KENTARO!!>やっぱり自分のことを好きな人、僕の作品を好きでいてくれる人がいいですね。海津くんは青年団で役者として活動していますが、もともと東京ELECTROCK STAIRSの舞台を観ていたらしく、それで僕の芝居のオーディションを受けに来てくれたんです。女の子三人は日本女子体育大学舞踊学部の出身者で、オーディションで見込みがあるなと思って採用しました。チェックするポイントは、技術的にすごく上手くなりそうかということと、根性があるかどうか。華があるかも重要です。

微妙に踊れる男性はいても、一緒にやりたい人って今のダンス界にはあまりいないというのが正直なところ。最近だと小尻健太くんくらいでしょうか。

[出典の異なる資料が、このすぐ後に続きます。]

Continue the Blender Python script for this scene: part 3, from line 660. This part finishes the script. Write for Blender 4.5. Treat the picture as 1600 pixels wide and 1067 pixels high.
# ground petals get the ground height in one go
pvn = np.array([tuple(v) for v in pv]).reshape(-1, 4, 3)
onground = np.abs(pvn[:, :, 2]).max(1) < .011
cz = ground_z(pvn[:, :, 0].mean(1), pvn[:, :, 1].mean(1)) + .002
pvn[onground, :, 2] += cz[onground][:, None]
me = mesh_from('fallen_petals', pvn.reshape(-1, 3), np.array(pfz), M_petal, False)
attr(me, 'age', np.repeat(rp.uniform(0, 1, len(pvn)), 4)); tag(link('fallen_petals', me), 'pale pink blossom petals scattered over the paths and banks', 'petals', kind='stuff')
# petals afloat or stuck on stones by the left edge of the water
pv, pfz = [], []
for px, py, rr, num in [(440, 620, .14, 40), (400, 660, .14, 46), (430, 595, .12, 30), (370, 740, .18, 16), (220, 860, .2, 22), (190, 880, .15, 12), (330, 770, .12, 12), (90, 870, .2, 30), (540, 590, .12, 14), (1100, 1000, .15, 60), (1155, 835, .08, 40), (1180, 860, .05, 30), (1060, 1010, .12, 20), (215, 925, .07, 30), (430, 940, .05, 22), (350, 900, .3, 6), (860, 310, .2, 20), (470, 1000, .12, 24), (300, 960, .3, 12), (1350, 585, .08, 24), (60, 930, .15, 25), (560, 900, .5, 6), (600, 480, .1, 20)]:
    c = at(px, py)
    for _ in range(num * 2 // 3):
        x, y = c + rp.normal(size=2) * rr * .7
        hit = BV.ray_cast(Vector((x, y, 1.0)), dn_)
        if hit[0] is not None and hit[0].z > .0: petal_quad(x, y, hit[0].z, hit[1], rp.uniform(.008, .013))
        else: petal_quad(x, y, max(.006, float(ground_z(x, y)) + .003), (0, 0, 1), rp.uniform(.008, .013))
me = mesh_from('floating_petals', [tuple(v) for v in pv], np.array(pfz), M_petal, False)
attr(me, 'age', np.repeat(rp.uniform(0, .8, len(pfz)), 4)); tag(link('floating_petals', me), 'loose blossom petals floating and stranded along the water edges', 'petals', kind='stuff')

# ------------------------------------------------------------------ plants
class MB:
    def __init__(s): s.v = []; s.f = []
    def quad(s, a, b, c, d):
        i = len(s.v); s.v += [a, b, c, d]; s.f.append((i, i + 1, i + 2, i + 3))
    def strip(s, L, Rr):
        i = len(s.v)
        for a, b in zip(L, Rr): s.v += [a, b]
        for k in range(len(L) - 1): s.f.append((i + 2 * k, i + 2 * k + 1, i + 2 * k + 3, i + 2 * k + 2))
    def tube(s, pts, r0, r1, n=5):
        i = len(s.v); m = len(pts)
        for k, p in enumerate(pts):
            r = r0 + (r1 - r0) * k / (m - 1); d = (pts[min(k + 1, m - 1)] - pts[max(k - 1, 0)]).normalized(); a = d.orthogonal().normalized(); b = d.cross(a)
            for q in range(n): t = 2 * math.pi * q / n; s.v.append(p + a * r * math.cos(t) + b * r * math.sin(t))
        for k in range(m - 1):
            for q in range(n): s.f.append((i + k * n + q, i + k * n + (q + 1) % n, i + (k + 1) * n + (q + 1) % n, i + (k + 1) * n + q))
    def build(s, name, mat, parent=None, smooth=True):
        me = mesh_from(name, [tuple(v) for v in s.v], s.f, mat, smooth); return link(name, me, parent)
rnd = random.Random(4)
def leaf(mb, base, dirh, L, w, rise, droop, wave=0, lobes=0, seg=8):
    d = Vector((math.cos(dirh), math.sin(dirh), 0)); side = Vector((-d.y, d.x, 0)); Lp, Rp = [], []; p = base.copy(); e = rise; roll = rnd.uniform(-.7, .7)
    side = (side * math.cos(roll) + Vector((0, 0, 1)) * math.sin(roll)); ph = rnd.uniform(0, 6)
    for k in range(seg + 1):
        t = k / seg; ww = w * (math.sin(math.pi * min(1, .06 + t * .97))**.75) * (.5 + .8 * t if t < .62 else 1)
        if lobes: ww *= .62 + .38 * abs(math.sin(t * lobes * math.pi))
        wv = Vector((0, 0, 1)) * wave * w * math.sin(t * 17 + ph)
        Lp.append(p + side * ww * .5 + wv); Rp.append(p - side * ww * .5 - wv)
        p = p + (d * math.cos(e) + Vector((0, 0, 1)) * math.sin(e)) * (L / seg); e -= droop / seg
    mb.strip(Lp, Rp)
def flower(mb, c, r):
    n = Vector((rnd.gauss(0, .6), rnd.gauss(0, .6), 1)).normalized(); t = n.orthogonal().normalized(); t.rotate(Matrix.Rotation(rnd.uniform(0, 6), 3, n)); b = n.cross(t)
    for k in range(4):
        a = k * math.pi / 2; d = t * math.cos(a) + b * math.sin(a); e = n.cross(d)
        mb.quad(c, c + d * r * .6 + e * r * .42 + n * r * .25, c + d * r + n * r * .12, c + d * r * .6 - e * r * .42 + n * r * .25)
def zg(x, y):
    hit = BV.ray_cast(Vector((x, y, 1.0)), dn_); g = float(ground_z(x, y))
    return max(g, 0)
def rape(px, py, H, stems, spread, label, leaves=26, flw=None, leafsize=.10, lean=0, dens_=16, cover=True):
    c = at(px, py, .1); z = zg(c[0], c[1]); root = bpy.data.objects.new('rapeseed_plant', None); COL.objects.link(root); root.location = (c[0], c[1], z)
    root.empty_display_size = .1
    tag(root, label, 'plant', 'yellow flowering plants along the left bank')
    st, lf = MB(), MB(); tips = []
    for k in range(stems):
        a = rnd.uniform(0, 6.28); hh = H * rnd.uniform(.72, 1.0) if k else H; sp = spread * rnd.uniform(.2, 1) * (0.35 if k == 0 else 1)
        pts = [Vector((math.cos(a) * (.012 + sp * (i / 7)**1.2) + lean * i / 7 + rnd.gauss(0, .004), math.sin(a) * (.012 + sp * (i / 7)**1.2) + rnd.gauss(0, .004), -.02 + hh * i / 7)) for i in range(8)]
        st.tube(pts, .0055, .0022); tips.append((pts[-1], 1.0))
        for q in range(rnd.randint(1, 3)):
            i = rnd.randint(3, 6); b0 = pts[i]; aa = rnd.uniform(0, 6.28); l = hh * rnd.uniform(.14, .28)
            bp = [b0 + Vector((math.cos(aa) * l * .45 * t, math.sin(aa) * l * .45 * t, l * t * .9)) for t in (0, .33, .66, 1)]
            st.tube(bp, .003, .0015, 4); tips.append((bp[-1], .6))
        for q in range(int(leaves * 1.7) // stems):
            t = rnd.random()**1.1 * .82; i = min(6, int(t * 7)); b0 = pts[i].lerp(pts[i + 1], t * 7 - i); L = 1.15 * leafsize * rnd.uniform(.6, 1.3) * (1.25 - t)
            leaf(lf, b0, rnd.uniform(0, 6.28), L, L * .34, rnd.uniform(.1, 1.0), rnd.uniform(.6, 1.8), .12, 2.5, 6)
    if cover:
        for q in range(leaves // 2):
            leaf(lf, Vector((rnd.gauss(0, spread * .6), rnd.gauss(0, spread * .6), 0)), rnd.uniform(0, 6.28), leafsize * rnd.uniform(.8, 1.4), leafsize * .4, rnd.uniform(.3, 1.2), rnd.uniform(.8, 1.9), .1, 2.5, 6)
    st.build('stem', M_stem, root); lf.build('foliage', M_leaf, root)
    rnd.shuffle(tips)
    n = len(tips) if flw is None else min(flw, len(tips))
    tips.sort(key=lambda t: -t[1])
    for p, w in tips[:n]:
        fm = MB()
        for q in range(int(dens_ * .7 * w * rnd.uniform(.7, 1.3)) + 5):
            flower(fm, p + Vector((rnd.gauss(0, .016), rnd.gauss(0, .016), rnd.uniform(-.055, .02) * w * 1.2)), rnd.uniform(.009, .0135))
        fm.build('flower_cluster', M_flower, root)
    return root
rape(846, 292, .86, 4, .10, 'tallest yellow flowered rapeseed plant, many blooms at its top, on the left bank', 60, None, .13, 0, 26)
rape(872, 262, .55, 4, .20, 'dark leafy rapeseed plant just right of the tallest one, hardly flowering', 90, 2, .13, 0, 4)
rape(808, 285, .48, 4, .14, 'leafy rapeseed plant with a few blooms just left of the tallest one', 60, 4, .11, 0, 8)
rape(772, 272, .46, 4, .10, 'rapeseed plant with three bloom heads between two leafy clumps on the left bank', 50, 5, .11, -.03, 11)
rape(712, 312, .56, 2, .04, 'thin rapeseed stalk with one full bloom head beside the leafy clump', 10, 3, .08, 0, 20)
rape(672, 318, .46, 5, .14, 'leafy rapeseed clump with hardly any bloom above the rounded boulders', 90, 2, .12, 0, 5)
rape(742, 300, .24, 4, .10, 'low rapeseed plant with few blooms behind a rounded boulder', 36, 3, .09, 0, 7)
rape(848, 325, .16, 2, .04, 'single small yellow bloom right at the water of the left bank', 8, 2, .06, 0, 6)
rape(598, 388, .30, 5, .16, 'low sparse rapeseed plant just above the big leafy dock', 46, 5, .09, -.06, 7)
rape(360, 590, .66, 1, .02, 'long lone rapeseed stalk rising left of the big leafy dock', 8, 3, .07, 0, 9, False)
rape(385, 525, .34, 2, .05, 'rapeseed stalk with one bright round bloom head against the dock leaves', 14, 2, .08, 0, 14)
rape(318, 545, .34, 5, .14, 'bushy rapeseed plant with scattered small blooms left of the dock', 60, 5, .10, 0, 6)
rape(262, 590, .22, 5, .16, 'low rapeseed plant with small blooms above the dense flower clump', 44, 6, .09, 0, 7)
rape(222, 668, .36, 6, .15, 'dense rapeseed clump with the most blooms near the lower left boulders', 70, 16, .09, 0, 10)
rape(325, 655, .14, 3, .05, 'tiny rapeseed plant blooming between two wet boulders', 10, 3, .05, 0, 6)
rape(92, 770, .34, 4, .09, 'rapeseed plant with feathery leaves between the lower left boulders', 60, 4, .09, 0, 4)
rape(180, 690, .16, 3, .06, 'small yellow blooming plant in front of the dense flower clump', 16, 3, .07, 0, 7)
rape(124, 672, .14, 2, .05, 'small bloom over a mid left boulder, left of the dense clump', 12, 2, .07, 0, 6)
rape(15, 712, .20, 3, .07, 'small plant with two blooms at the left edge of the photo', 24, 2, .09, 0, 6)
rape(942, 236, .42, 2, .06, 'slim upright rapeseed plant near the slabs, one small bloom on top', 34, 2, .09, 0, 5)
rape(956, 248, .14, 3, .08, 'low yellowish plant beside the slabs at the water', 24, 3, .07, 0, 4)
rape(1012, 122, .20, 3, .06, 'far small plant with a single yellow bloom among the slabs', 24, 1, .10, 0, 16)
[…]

ちょっと踊れる程度のダンサーだと、ハッとキメたときにイヤミに感じることがあるじゃないですか。でも本当に上手い人はそれを当たり前にやってみせる。若い子のなかにはそこそこのレベルはいても、そこそこだったら踊れなくても喋れる方がいい。男性だったら僕が踊る部分を引き受けるので、そうではない部分を託せる人。全然踊れなくても、踊るときの顔がウソくさくない人の方が僕らには馴染むような気がしています。海津くんのことは育てていきたいと思っていて、今回彼の踊る比重は少ないけれど、やる気があれば徐々に増やしていくつもり。そうしたら、二年後くらいにはカンパニーメンバーのようになってくれるかもしれない。

ジャンルの境目をなくしたいという気持ちがあって、そういう意味ではダンサーも芝居ができた方がいい。それも拙いというレベルではなく、きちんと上手い芝居です。喋ることができて、それでいてすごく踊れて、というレベルをいつかはエンタメでなく目指してみたい。今は全ての底上げをしている最中。踊れなくても他にスキルがある人も育てていきたいと思っています。そうでなければ、とにかく踊れるダンサーがいてくれたらいいですね。